Multiple-choice tests are designed to reflect the level of knowledge people have on a particular subject or to show what skills and competences they possess. It is assumed that the more questions a person answers correctly, the higher the level of knowledge or competence. Test-wiseness has also been reported in the literature since the middle of the last century in connection with multiple-choice tasks. Test-wiseness refers to a person's ability to achieve a high score in a multiple-choice test by identifying the correct answer using specific clues and characteristics of the question. These pointers can occur accidentally during test construction.

In the Anglo-American region, the degree of test-wiseness is also partly assessed in examinations. Although the significance of test-wiseness is well known, the topic seems to play a subordinate role in German-speaking countries. This is shown, among other things, by the fact that there is no adequate translation of the term into German. To date, for example, there has also been no German-language test to capture test-wiseness.

>> A high score in a multiple-choice test can be achieved by answering the question correctly using specific pointers and characteristics of the questions. <<

What is meant by test-wiseness?

As mentioned above, test-wiseness refers to the ability of a person to use certain strategies to correctly answer as many questions as possible in a test, independently of the topic knowledge, by means of unintentional hints from the authors of the questions.
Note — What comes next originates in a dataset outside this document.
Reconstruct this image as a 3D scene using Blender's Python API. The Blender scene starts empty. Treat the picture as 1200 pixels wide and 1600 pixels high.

As early as the 1960s, two categories of test-wiseness were described in the Anglo-American region. The first includes strategies independent of test purpose and test construction, the second includes strategies dependent on test purpose and test development.

Time use and error avoidance strategies as well as strategies which affect the intention help the examinee to not achieve a bad test result for reasons other than a lack of topic knowledge. Guessing, inference and strategies using hints are used to correctly answer questions in addition to those that can be answered based on topic knowledge. Several of these strategies can be applied during a test.

For example, a person can first answer all the questions they are convinced they know the right answer to. Then, for those questions that have not yet been answered, they can search for clues in the answers to answer them correctly. Test-wiseness thus has an effect on the test results, since the strategies mentioned can lead to the right solution, although the correct answer is not known. It is uncertain how strong this influence is. In addition, the question arises as to whether test-wiseness and the topic knowledge of a person are really independent of each other. It seems more likely that test-wiseness is at least to some extent related to topic knowledge.

Is test-wiseness measurable?

As early as the 1960s, a test was developed in the Anglo-American region with which test-wiseness can be measured. It is a multiple-choice test that can only be answered correctly when applying test-wiseness. The test contains questions on historical facts and interpretations that cannot be solved with general knowledge. In this test the questions have different "hints" as they can unintentionally appear in knowledge tests:

-       Similarities between question text and possible answers are found in the right answers rather than in the wrong ones.

-       Answer options unsuitable for the question or completely absurd indicate wrong answers.

-       Specific words such as "any", "never" or "completely" indicate incorrect answers.

-       The correct answer is usually more specific and more precise than false answers.

-       The longest answer is often the right answer.

-       Grammatical mistakes are more likely to be found in incorrect answers than in correct ones.

-       The correct answer to one question can be inferred from another question in the test.

Test-wiseness in the German-speaking area

As mentioned above, thus far test-wiseness has hardly been the focus of attention in Germany. We have therefore developed a German test with which test-wiseness can be measured in this country. The test proved useful but compared to results from international tests, test persons didn't know how to handle some of the questions as well. 

Possibly the formulations and/or reference words in the answer possibilities weren't as clear in German as in the English original test, so that the wrong answers seemed more attractive than the right answer. Our statistical analyses show, however, that a test has nonetheless been created that corresponds to the quality of existing international tests. The execution and evaluation of the test requires little effort.

Topical knowledge or test-wiseness?

We also explored whether subject knowledge has an influence on the results of the test used to measure test-wiseness. Our study involved third-year history students. It can be assumed that this group has subject knowledge, as the questions described above deal with difficult historical facts and interpretations.

Our results show that the historians in the test-wiseness test performed better than the other participants in the test, who did not have a pronounced knowledge of history. This result suggests that test-wiseness is not independent of a person's knowledge of the subject matter, and that the questions are solved both on the basis of the subject knowledge as well as with test-wiseness.